Pro-Tip, if you plug the Steam Deck into a computer monitor and keyboard, it’s a full fledged Linux computer. Check your email. Search the web. Write a book. Build a presentation. Take notes. If you have an aging machine running unsupported Windows or OS X, breathe new life into that computer by swapping out the operating system. Like moving, a change of scenery can improve your outlook.
What I’m Reading (Return to the Tipping Point) :
I saw Malcom Gladwell keynote a data analytics conference in San Diego years ago. He kicked it off saying vast amounts of data doesn’t solve problems or give actionable insights. I laughed, not the answer the sponsors, who pedaled analytics tool combing through vast amounts of data, were probably expecting.
His breakout book The Tipping Point launched in 2000 and argued social changes or events or product adoption doesn’t spread gradually in any linear way. Instead, ideas build slowly until hitting a tipping point, after which they accelerate into rapid, exponential growth mode.
The theory seems sounds. I’m not sure I’ve ever came away with an actionable thought from one of Gladwell’s books. But he can tell a story. And makes you think. Anyway, he recently revisited his breakout novel in Revenge of the Tipping Point. I’m still thinking through his overarching arguments. But, like always, he’s telling a story. That doesn’t mean it has to be right; rather, it just needs to convey a certain argument. What’s wrong with being entertained?
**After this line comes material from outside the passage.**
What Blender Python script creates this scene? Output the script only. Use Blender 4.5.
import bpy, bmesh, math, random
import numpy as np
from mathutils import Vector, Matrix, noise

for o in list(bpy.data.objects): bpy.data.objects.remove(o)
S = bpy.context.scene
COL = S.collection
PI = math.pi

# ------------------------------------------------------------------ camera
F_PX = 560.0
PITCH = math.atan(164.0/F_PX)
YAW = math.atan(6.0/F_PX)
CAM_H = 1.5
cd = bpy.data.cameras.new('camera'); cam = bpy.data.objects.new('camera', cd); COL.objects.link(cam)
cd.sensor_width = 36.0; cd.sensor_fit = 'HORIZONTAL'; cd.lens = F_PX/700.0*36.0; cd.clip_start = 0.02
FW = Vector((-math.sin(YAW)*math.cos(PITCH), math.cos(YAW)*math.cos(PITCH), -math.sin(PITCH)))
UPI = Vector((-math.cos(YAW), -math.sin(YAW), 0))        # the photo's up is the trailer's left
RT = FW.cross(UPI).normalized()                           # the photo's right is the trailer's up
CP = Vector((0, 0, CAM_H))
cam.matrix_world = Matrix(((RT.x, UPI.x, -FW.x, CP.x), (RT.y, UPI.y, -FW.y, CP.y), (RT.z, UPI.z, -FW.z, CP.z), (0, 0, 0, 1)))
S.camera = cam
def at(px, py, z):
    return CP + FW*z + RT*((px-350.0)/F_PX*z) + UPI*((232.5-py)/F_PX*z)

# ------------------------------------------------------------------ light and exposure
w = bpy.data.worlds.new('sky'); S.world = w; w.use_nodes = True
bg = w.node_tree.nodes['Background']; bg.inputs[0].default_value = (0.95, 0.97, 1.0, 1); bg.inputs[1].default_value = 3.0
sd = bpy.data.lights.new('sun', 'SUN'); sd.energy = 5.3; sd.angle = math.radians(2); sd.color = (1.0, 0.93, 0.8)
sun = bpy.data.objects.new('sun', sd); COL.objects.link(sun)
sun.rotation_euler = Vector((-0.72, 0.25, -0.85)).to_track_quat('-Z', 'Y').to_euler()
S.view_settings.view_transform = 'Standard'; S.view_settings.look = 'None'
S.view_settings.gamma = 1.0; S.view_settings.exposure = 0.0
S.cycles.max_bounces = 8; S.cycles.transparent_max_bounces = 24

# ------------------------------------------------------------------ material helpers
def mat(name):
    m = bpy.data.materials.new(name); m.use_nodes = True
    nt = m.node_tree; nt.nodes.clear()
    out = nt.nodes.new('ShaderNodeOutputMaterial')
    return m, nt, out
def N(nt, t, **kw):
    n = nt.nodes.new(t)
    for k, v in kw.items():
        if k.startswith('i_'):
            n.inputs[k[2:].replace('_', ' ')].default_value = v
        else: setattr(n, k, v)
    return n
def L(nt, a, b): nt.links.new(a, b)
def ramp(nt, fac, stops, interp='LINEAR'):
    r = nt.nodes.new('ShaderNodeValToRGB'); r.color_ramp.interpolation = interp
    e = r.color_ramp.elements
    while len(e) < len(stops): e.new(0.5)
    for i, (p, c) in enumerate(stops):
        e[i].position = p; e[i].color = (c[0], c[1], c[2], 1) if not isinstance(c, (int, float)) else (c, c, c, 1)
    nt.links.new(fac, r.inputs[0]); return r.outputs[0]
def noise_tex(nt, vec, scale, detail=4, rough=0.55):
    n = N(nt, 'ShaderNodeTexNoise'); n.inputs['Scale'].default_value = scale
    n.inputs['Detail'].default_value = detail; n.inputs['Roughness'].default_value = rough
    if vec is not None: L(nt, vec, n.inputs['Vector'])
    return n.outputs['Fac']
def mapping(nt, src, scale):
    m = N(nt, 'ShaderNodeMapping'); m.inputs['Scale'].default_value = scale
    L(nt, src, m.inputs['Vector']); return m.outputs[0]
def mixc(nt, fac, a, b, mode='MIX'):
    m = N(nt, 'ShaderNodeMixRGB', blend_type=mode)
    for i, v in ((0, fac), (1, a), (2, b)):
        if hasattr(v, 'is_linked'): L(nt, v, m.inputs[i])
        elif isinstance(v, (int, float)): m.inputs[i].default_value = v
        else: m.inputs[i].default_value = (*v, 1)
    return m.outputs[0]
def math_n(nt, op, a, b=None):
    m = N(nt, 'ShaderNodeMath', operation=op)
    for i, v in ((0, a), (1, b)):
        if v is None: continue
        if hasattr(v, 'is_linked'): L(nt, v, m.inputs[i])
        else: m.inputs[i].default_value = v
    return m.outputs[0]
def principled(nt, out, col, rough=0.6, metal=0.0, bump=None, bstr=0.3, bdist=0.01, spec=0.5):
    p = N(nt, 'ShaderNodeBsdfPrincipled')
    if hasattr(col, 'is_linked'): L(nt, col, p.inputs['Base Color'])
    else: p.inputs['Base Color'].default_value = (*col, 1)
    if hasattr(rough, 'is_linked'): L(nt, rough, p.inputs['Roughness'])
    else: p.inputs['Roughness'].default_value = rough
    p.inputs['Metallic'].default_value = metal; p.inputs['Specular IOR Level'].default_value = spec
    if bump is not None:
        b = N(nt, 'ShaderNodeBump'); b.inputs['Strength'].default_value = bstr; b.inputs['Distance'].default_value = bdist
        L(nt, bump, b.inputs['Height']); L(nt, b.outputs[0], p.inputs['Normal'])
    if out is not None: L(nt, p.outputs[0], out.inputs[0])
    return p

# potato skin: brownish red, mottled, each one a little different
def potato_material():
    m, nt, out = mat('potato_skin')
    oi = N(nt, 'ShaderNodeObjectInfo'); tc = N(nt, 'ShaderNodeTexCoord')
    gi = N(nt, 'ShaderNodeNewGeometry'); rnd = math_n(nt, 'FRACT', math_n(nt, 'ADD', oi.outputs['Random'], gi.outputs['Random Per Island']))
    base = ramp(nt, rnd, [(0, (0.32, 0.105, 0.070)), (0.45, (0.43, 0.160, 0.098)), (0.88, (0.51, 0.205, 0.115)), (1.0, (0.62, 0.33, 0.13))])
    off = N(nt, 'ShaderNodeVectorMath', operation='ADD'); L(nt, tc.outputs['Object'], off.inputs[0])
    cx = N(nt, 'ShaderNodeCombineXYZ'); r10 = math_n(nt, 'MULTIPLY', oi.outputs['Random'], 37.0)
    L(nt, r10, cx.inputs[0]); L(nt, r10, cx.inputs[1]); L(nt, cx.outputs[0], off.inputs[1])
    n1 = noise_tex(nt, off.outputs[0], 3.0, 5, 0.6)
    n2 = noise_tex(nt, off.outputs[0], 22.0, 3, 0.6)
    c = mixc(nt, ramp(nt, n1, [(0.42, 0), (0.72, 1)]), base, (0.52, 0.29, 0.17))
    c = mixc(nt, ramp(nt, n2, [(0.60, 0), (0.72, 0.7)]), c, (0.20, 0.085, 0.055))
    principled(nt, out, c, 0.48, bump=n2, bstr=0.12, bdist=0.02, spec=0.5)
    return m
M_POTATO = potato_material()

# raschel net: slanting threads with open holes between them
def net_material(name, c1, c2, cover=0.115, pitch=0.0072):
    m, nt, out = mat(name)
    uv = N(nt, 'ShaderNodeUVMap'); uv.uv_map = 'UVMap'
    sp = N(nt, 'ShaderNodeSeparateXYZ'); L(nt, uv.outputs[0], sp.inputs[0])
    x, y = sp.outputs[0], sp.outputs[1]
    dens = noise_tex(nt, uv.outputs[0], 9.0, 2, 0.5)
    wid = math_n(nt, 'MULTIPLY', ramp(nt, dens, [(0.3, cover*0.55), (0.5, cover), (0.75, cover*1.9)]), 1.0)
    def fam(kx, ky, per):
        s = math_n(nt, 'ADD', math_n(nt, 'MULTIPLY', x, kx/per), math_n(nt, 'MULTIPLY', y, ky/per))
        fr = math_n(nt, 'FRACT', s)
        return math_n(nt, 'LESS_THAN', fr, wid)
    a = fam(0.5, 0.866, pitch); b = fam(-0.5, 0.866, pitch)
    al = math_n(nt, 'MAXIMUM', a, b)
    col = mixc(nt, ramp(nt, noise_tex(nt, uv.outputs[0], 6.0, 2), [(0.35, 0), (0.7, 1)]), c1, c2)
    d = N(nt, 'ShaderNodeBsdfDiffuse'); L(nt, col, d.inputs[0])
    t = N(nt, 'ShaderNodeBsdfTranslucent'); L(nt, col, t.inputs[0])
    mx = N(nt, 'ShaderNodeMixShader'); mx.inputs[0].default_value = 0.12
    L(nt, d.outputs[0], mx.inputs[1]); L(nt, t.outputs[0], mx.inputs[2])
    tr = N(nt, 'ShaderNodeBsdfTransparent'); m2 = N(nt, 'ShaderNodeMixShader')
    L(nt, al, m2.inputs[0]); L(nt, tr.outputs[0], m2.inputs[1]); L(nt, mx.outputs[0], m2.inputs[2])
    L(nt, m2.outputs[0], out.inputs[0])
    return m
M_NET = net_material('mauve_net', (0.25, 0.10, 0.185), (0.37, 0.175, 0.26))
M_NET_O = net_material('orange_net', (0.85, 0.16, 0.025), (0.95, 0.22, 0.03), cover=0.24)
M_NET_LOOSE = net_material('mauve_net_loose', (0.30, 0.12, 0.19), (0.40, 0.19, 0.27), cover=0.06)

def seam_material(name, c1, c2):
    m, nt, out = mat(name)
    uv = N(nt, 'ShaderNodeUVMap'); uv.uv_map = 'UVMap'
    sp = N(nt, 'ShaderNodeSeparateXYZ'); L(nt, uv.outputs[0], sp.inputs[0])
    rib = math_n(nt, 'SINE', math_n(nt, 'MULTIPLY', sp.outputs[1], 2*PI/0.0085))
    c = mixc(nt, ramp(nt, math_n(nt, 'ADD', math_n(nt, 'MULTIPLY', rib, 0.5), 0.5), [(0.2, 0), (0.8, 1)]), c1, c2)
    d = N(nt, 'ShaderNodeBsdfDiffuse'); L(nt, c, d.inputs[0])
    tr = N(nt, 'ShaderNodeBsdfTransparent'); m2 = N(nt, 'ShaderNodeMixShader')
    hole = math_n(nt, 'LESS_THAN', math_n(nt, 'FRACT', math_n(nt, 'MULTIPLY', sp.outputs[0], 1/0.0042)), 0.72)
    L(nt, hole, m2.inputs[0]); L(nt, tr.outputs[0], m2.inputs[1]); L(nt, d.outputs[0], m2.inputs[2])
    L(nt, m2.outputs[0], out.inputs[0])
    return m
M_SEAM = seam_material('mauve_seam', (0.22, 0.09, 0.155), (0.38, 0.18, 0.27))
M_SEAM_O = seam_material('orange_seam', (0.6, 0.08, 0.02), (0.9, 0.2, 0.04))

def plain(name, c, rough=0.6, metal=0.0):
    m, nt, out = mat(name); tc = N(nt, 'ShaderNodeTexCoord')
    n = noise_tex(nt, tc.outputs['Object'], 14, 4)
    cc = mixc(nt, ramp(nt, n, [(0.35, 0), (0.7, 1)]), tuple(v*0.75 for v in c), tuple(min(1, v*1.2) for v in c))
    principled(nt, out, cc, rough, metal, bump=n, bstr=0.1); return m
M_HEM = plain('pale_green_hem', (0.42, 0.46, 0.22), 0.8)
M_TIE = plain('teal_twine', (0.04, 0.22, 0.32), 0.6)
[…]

When Words Don’t Fail (Super Bowl Recap):
“This year began with a terror attack that tried to shatter it’s spirit,” Tom Brady said, introducing the performance. “But the resilience of New Orleans is matched by the resolve of our country.”
“Hold my Hand.” Lady GaGa
When Words Don’t Fail (Bill Murray Valentine’s Day Edition):
“Whatever happens tomorrow, or for the rest of my life, I’m happy now… because I love you.”